Table 2 Subset of 5 relevant training set movies for a candidate user, and Top 5 recommendations for the user on Movielens 1M dataset

Conclusion

We presented a new method to solve the item cold-start recommendation problem. The algorithm can be applied in any item cold-start recommendation scenario with access to item side-information. Our exhaustive experiments on benchmark datasets showed that the algorithm performs well in terms of popular relevance metrics compared to strong content, content + collaborative and deep learning based baselines. Qualitative analysis of the experimental results explains the recommendation provided by the proposed algorithm.

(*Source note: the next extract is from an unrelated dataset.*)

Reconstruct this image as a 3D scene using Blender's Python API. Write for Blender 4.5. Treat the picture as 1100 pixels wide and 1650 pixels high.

One of the main issues associated with the proposed algorithm is that the number of clusters (k) has to be fixed beforehand using heuristics or based on cross-validation results. An interesting topic for future work is: how to select the number of soft-clusters automatically. There is a growing interest in parameter free clustering techniques, and considering such techniques for cold-start recommendation will free us from hyperparameter tuning. Another promising line of future research is to consider the bandit version of the soft-clustering based recommendation algorithm. Majority of the current collaborative bandit algorithms use hard clustering to estimate the mean reward of the unobserved items. We plan to extend the work to soft-clustering bandits for recommendations.